• **Goal of the exercise**
Every line from the one with "Model this scene" through the final line must be written out exactly, and no other line; omit the pictures.

━━━━━━━━━━━━━━━━

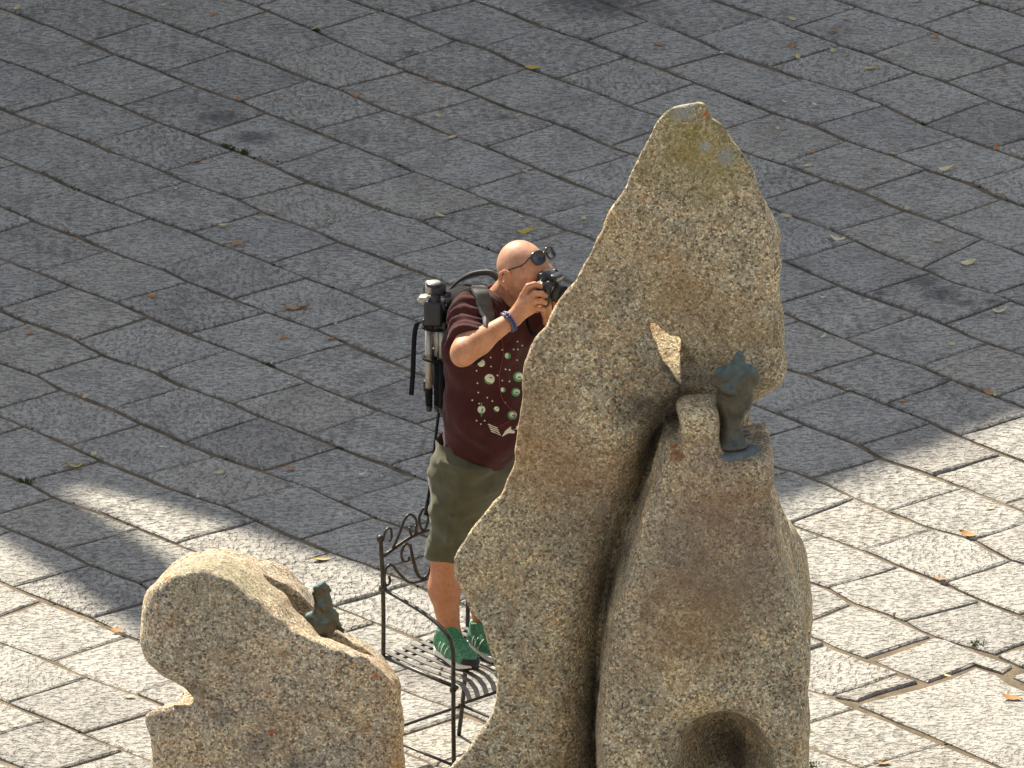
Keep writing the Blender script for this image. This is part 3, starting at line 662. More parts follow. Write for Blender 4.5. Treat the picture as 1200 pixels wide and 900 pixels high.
# ------------------------------------------------------------------ wrought-iron garden chair
unit = lambda q: np.asarray(q, float)/np.linalg.norm(q)
ZS = .45
BL, BR = G(449, 768, ZS), G(548, 735, ZS)
CW = unit(BR-BL); CD = np.array([CW[1], -CW[0], 0.0]); WID = float(np.linalg.norm(BR-BL))
SEAT = (BL+BR)/2+CD*.2; YS = SEAT[1]; UP = np.array([0, 0, 1.0])
def ch(w, d, z): return BL+CW*w+CD*d+UP*(z-ZS)
M_IRON = plain('worn_black_iron', (.045, .042, .036), .42, .5, .55, .45, 60, .002)
def chair():
    root = empty('garden_chair', (*SEAT[:2], 0)); tag(root, 'wrought iron garden chair with slatted seat and scrolled back, the man standing on it', 'chair')
    o = SEAT*np.array([1, 1, 0]); r = .0085; b = .38
    def part(name, paths, rad=r, parent=root, n=7, balls=()):
        mb = MB()
        for p in paths: mb.tube(p, rad, n)
        for c, q in balls: mb.ball(c, q, 8, 6)
        return mb.build(name, M_IRON, parent, True, o)
    for w, out in ((0, -1), (WID, 1)):
        kn = ch(w, 0, .715)
        part('leg', [smooth_path([ch(w+out*.005, -.055, 0), ch(w, -.02, .2), ch(w, 0, .45), ch(w, 0, .72), ch(w, -.012, .905)], 5)], r, balls=((kn, .017), (ch(w, -.012, .91), .016), (ch(w, -.033, .125), .015)))
        arm = smooth_path([ch(w, 0, .715), ch(w, .12, .70), ch(w, .26, .675), ch(w, b-.025, .635), ch(w, b+.004, .585), ch(w, b+.008, .53)], 6)
        part('armrest', [arm], r*.95)
        part('leg', [[ch(w, b+.008, .532), ch(w, b+.008, .3), ch(w, b+.012, 0)]], r, balls=((ch(w, b+.006, .425), .014), (ch(w, b+.01, .125), .014)))
        part('side_stretcher', [[ch(w, -.033, .125), ch(w, b+.01, .125)]], .006)
        part('seat_rail', [[ch(w, 0, .445), ch(w, b*.5, .442), ch(w, b+.03, .44)]], .008)
    part('back_stretcher', [[ch(0, -.033, .125), ch(WID, -.033, .125)]], .006)
    part('front_rail', [[ch(-.0, b+.075, .395), ch(WID, b+.075, .395)]], .006)
    for d in (.02, .065): part('cross_bar', [[ch(0, d, .447), ch(WID, d, .447)]], .006)
    ns = 10; m_slat = plain('sun_sheen_iron', (.17, .16, .145), .4, .6, .35, .3, 50, .002)  # paler than the frame: sun sheen on the slats put into the base colour
    for i in range(ns):                   # flat slats that roll over the front edge
        w = WID*(i+.5)/ns; mb = MB()
        pts = [ch(w, d, z) for d, z in ((.0, .455), (.1, .452), (.2, .451), (.3, .454), (b-.02, .456), (b+.03, .449), (b+.06, .428), (b+.076, .395))]
        mb.ribbon(pts, CW, .021, .004); mb.build('slat', m_slat, root, False, o)
    # scrolled back: top rail, humps above it, garland below
    bk = lambda w, z: ch(w*WID, -.008, z-.045)
    part('top_rail', [smooth_path([bk(0.03, .885), bk(.3, .92), bk(.5, .93), bk(.7, .92), bk(.97, .885)], 5)], .0075)
    def curl(w, z, rr, a0, a1, n=16, sq=1.0): return [bk(w+rr/WID*(1-.55*k/n)*math.cos(a0+(a1-a0)*k/n), z+rr*sq*(1-.55*k/n)*math.sin(a0+(a1-a0)*k/n)) for k in range(n+1)]
    for s in (0, 1):
        m = (lambda w: w) if s == 0 else (lambda w: 1-w)
        part('scroll', [smooth_path([bk(m(.02), .955), bk(m(.06), .985), bk(m(.11), .985), bk(m(.12), .95), bk(m(.09), .935)], 5)], .005, n=6)
        part('scroll', [smooth_path([bk(m(.12), .895), bk(m(.2), .945), bk(m(.28), 1.005), bk(m(.35), 1.015), bk(m(.41), .985), bk(m(.41), .945), bk(m(.37), .928), bk(m(.34), .945), bk(m(.33), .965)], 6)], .0055, n=6)
        part('scroll', [smooth_path([bk(m(.6), .965), bk(m(.58), .935), bk(m(.52), .93), bk(m(.46), .955), bk(m(.45), .995), bk(m(.5), 1.025)], 6)], .0055, n=6)
        part('scroll', [smooth_path([bk(m(.33), .85), bk(m(.31), .835), bk(m(.26), .84), bk(m(.235), .87), bk(m(.27), .9), bk(m(.33), .895), bk(m(.38), .83), bk(m(.44), .76), bk(m(.5), .745)], 6)], .0055, n=6)
        part('scroll', [smooth_path([bk(m(.09), .8), bk(m(.1), .775), bk(m(.06), .765), bk(m(.035), .79), bk(m(.05), .83), bk(m(.12), .84), bk(m(.22), .79), bk(m(.34), .745), bk(m(.5), .735)], 6)], .0055, n=6)
        part('scroll', [smooth_path([bk(m(.5), .74), bk(m(.58), .77), bk(m(.63), .83), bk(m(.66), .9)], 5)], .0055, n=6)
chair()

# ------------------------------------------------------------------ the man standing on the chair
def Q(x, y, dy): return P(x, y, YS+dy)    # photo pixel at a depth measured from the chair's middle
FD = unit((.70, -.714, 0)); RT = np.array([FD[1], -FD[0], 0.0])     # the way his chest faces, and his right
HF = unit((.75, -.60, -.12)); HR = unit(np.cross(HF, UP)); HU = np.cross(HR, HF)
HC = Q(614.5, 314, -.13)
hd = lambda f, r, u: HC+HF*f+HR*r+HU*u
CF = unit((.84, -.50, -.16)); CR = unit(np.cross(CF, UP)); CU = np.cross(CR, CF)   # the camera's own axes
CC = Q(642, 338, -.235)
kc = lambda f, r, u: CC+CF*f+CR*r+CU*u
SHR, ELR, WRR = Q(554, 371, -.20), Q(545, 411, -.40), Q(602, 373, -.30)
SHL, ELL, WRL = Q(611, 350, .06), Q(652, 402, -.08), Q(648, 388, -.18)
ANR = G(528, 747, ZS+.085); ANL = G(568, 737, ZS+.085)
KNR = P(522, 650, ANR[1]-.01); KNL = P(561, 640, ANL[1]-.02)
HPR, HPL = Q(540, 562, -.075), Q(577, 546, .08); PEL = (HPR+HPL)/2
CHE, NEC = Q(571, 405, -.06), Q(590, 356, -.06)
ORG = np.array([SEAT[0], SEAT[1], ZS])
def skin_material():
    t = NT('sunlit_skin', .5, .35); p = t.pos()
    c = t.ramp(t.noise(p, 22, 4), [(.3, (.41, .19, .10)), (.55, (.51, .255, .145)), (.75, (.57, .305, .185))])
    red = t.near(p, G(525, 700, .75), .1, .35, .2, 10); c = t.mix(t.math('MULTIPLY', red, .55), c, (.47, .19, .10))
    c = t.mix(.5, c, t.ramp(t.noise(p, 75, 5, .7), [(.32, (.72, .66, .62)), (.5, (1, 1, 1)), (.68, (1.18, 1.16, 1.15))]), 'MULTIPLY')
    beard = t.near(p, hd(.06, .03, -.10), .05, .11, .3, 30); c = t.mix(t.math('MULTIPLY', beard, .28), c, (.16, .11, .09))
    crown = t.near(p, hd(-.05, .0, .03), .06, .12, .3, 25); c = t.mix(t.math('MULTIPLY', crown, .22), c, (.50, .36, .29))
    stub = t.n('SeparateColor', Color=t.vor(p, 420)).outputs[0]; c = t.mix(.22, c, t.ramp(stub, [(0, .5), (.3, 1)], 'CONSTANT'), 'MULTIPLY')
    t.set('Base Color', c); t.set('Subsurface Weight', .12); t.set('Subsurface Radius', (.012, .004, .002)); t.bump(t.math('ADD', t.noise(p, 260, 3), t.math('MULTIPLY', t.noise(p, 45, 4), .8)), .4, .003)
    return t.m
M_SKIN = skin_material()
def fingers(f, chains, k=.006):
    for c, r0, r1 in chains:
        n = len(c)-1
        for i in range(n): f.cone(c[i], c[i+1], r0+(r1-r0)*i/n, r0+(r1-r0)*(i+1)/n, k)
def body(root):
    lo = np.array([P(495, 450, YS)[0], YS-.55, ZS+.03]); hi = np.array([P(690, 450, YS)[0], YS+.42, HC[2]+.14])
    f = Field(lo, hi, .0052)
    # legs
    for an, kn, hp in ((ANR, KNR, HPR), (ANL, KNL, HPL)):
        ca = an*.42+kn*.58-FD*.018
        f.cone(an-UP*.05, an, .042, .038, .02); f.cone(an, ca, .036, .056, .03); f.cone(ca, kn, .056, .052, .03); f.cone(kn, hp, .055, .085, .03)
    # trunk (under the clothes), neck
    f.cone(PEL, CHE, .11, .11, .05, flat=(FD, .72)); f.cone(CHE, NEC-UP*.07, .10, .06, .05, flat=(FD, .8))
    f.cone(SHR-UP*.015, SHL-UP*.015, .04, .04, .03); f.cone(NEC-UP*.05-FD*.015, hd(-.022, 0, -.085), .068, .058, .03)
    for k in (-.04, .02): f.cone(hd(-.055, k, -.075), NEC-FD*.045+RT*k, .032, .035, .03)
    # arms
    for s, e, w, sg in ((SHR, ELR, WRR, 1), (SHL, ELL, WRL, -1)):
        f.cone(s, e, .046, .045, .02); m = e*.72+w*.28
        f.cone(e, m, .044, .045, .03); f.cone(m, w, .044, .028, .03)
    f.ell(ELR+unit(ELR-WRR)*.02-UP*.012, np.eye(3), (.03, .03, .034), .03)
    # head
    f.ell(HC, (HF, HR, HU), (.099, .076, .094), .0); f.ell(hd(-.033, 0, .003), (HF, HR, HU), (.070, .075, .086), .03)
    f.cone(hd(.045, 0, -.035), hd(.068, 0, -.118), .06, .03, .045)
    for s in (-1, 1):
        f.cone(hd(.005, s*.055, -.065), hd(.066, s*.018, -.118), .024, .022, .035); f.cone(hd(.06, s*.045, -.035), hd(.03, s*.062, -.03), .018, .018, .03)
        f.cone(hd(.092, s*.012, .012), hd(.078, s*.052, .008), .012, .011, .02)
        f.ell(hd(.1, s*.033, -.016), (HF, HR, HU), (.014, .017, .012), .014, 's'); f.ell(hd(.078, s*.033, -.016), (HF, HR, HU), (.0135, .0135, .0125), .004)
        # ear: dish, rim and lobe
        ev = lambda f_, r_, u_: hd(f_-.004, s*(r_+.002), u_-.022)
        ea = unit(-HF*.45+HR*s); et = unit(HF+HR*s*.45); eu = unit(HU-HF*.18)
        f.ell(ev(-.008, .083, 0), (et, eu, ea), (.022, .035, .010), .006)
        rim = [ev(.012, .080, .010), ev(.006, .089, .028), ev(-.012, .097, .033), ev(-.026, .102, .020), ev(-.028, .100, -.004), ev(-.018, .093, -.024), ev(-.004, .085, -.038)]
        capsules(f, rim, [.0055, .0058, .006, .006, .0058, .0065, .008], .003, 'u'); f.ell(ev(-.008, .0965, .004), (et, eu, ea), (.011, .019, .009), .006, 's'); f.ell(ev(.010, .082, -.006), (et, eu, ea), (.006, .009, .006), .004)
    f.cone(hd(.1, 0, -.005), hd(.124, 0, -.052), .010, .014, .016); f.ell(hd(.112, .013, -.055), (HF, HR, HU), (.012, .01, .009), .01); f.ell(hd(.112, -.013, -.055), (HF, HR, HU), (.012, .01, .009), .01)
    f.cone(hd(.1, -.02, -.083), hd(.1, .02, -.083), .008, .008, .012); f.cone(hd(.097, -.018, -.095), hd(.097, .018, -.095), .008, .008, .012); f.cone(hd(.112, -.024, -.089), hd(.112, .024, -.089), .003, .003, .004, 's')
    # right hand closed on the camera's grip
    H = lambda x, y, d: Q(x, y, d)
    kn = [H(613, 346, -.335), H(617, 352, -.345), H(620.5, 358, -.35), H(622, 365, -.35)]
    for q in kn: f.cone(WRR+(q-WRR)*.25, q, .018, .0125, .016)
    f.cone(WRR, (kn[1]+kn[2])/2, .027, .02, .02)
    ch4 = [([kn[0], H(619, 335.5, -.345), H(626.5, 333, -.33), H(634, 335.5, -.305)], .0125, .0095),
           ([kn[1], H(626, 344, -.36), H(634, 344, -.34), H(639.5, 346.5, -.31)], .0125, .0098),
           ([kn[2], H(627.5, 353, -.365), H(634.5, 353, -.34), H(639, 355, -.315)], .0122, .0095),
           ([kn[3], H(628, 361.5, -.36), H(634, 361.5, -.34), H(637.5, 363, -.32)], .011, .0085)]
    fingers(f, ch4, .004)
    fingers(f, [([WRR+(kn[0]-WRR)*.35, H(612, 352, -.27), H(619, 343, -.235), H(626, 338, -.22)], .016, .010)], .01)
    # left hand under the lens: palm up, fingers round the barrel
    pl = H(649, 378, -.20); f.cone(WRL, pl, .027, .026, .02, flat=(FD, .75)); f.cone(pl-CR*.02, pl+CR*.02, .02, .02, .02)
    fingers(f, [([pl+CR*.03, H(644.5, 371, -.275), H(643.5, 358, -.285), H(641.5, 346, -.262)], .0125, .0088),
                ([pl+CR*.012, H(652, 372, -.27), H(651.5, 360, -.28), H(648, 351, -.26)], .0118, .0085),
                ([pl-CR*.012, H(659, 370, -.24), H(660, 358, -.25), H(658, 349, -.235)], .0115, .0082),
                ([pl-CR*.028, H(664, 367, -.19), H(667, 356, -.19), H(666, 348, -.18)], .0105, .0075),
                ([pl+CR*.02-CF*.02, H(640.5, 374, -.25), H(636.5, 364, -.275), H(636.5, 354, -.285)], .014, .0105)], .005)
    return solid('body', f, M_SKIN, root, ORG)
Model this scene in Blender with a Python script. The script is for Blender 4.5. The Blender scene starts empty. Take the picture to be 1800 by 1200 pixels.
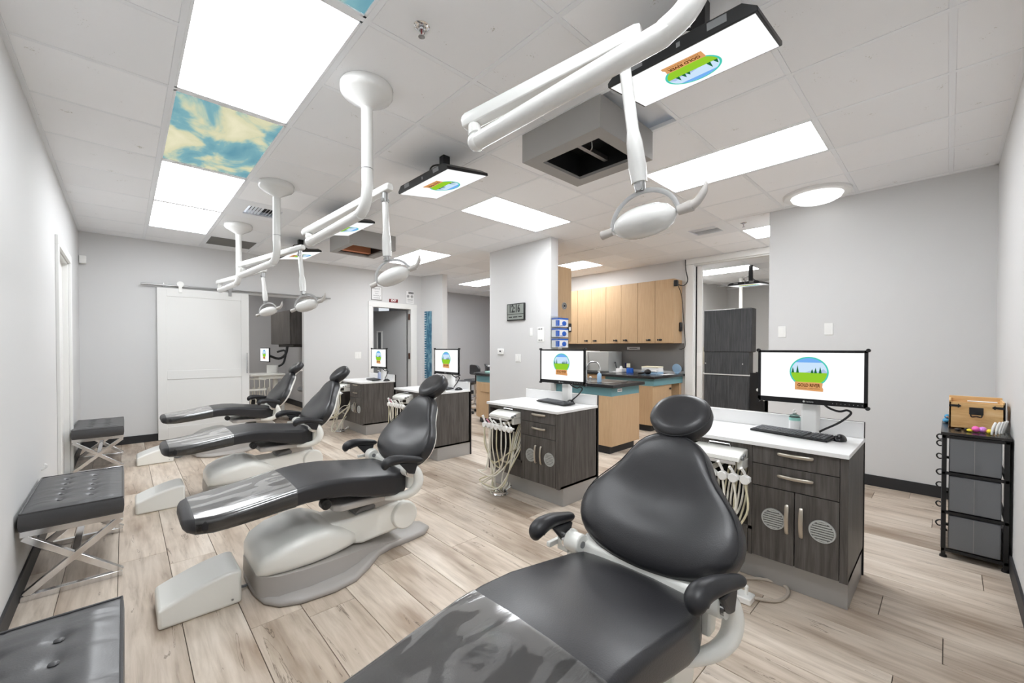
import bpy, bmesh, math, random
from mathutils import Vector, Matrix
random.seed(7)
PI = math.pi
S = bpy.context.scene
COL = S.collection
CAMH, CEIL = 1.283, 2.743
E_LIGHT = 6.5
EXPO = 1.7

# ------------------------------------------------------------ camera, world, exposure
yaw, pitch, roll, F_PX, CY = 0.815015814, -0.0126541632, 0.000438513509, 723.471854, 619.828684
Fv = Vector((math.cos(pitch)*math.cos(yaw), math.cos(pitch)*math.sin(yaw), math.sin(pitch)))
Rv = Vector((math.sin(yaw), -math.cos(yaw), 0)); Uv = Rv.cross(Fv)
Rv, Uv = Rv*math.cos(roll)+Uv*math.sin(roll), Uv*math.cos(roll)-Rv*math.sin(roll)
cd = bpy.data.cameras.new('camera'); cam = bpy.data.objects.new('camera', cd); COL.objects.link(cam)
cam.matrix_world = Matrix(((Rv.x, Uv.x, -Fv.x, 0), (Rv.y, Uv.y, -Fv.y, 0), (Rv.z, Uv.z, -Fv.z, CAMH), (0, 0, 0, 1)))
cd.sensor_width = 36; cd.lens = F_PX/1800*36; cd.shift_y = (CY-600)/1800; cd.clip_start = .02
S.camera = cam
S.view_settings.view_transform = 'Standard'; S.view_settings.look = 'None'
S.view_settings.exposure = EXPO; S.view_settings.gamma = 1.0; S.view_settings.use_curve_mapping = False
w = bpy.data.worlds.new('world'); S.world = w; w.use_nodes = True
w.node_tree.nodes['Background'].inputs[0].default_value = (.8, .85, .9, 1)
w.node_tree.nodes['Background'].inputs[1].default_value = .3
S.cycles.max_bounces = 14; S.cycles.diffuse_bounces = 12; S.cycles.glossy_bounces = 4
S.cycles.transparent_max_bounces = 12; S.cycles.caustics_reflective = False; S.cycles.caustics_refractive = False
S.cycles.use_denoising = True; S.cycles.sample_clamp_indirect = 6.0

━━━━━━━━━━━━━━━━

• **Task response**
Model this scene in Blender with a Python script. The script is for Blender 4.5. The Blender scene starts empty. Take the picture to be 1800 by 1200 pixels.
import bpy, bmesh, math, random
from mathutils import Vector, Matrix
random.seed(7)
PI = math.pi
S = bpy.context.scene
COL = S.collection
CAMH, CEIL = 1.283, 2.743
E_LIGHT = 6.5
EXPO = 1.7

# ------------------------------------------------------------ camera, world, exposure
yaw, pitch, roll, F_PX, CY = 0.815015814, -0.0126541632, 0.000438513509, 723.471854, 619.828684
Fv = Vector((math.cos(pitch)*math.cos(yaw), math.cos(pitch)*math.sin(yaw), math.sin(pitch)))
Rv = Vector((math.sin(yaw), -math.cos(yaw), 0)); Uv = Rv.cross(Fv)
Rv, Uv = Rv*math.cos(roll)+Uv*math.sin(roll), Uv*math.cos(roll)-Rv*math.sin(roll)
cd = bpy.data.cameras.new('camera'); cam = bpy.data.objects.new('camera', cd); COL.objects.link(cam)
cam.matrix_world = Matrix(((Rv.x, Uv.x, -Fv.x, 0), (Rv.y, Uv.y, -Fv.y, 0), (Rv.z, Uv.z, -Fv.z, CAMH), (0, 0, 0, 1)))
cd.sensor_width = 36; cd.lens = F_PX/1800*36; cd.shift_y = (CY-600)/1800; cd.clip_start = .02
S.camera = cam
S.view_settings.view_transform = 'Standard'; S.view_settings.look = 'None'
S.view_settings.exposure = EXPO; S.view_settings.gamma = 1.0; S.view_settings.use_curve_mapping = False
w = bpy.data.worlds.new('world'); S.world = w; w.use_nodes = True
w.node_tree.nodes['Background'].inputs[0].default_value = (.8, .85, .9, 1)
w.node_tree.nodes['Background'].inputs[1].default_value = .3
S.cycles.max_bounces = 14; S.cycles.diffuse_bounces = 12; S.cycles.glossy_bounces = 4
S.cycles.transparent_max_bounces = 12; S.cycles.caustics_reflective = False; S.cycles.caustics_refractive = False
S.cycles.use_denoising = True; S.cycles.sample_clamp_indirect = 6.0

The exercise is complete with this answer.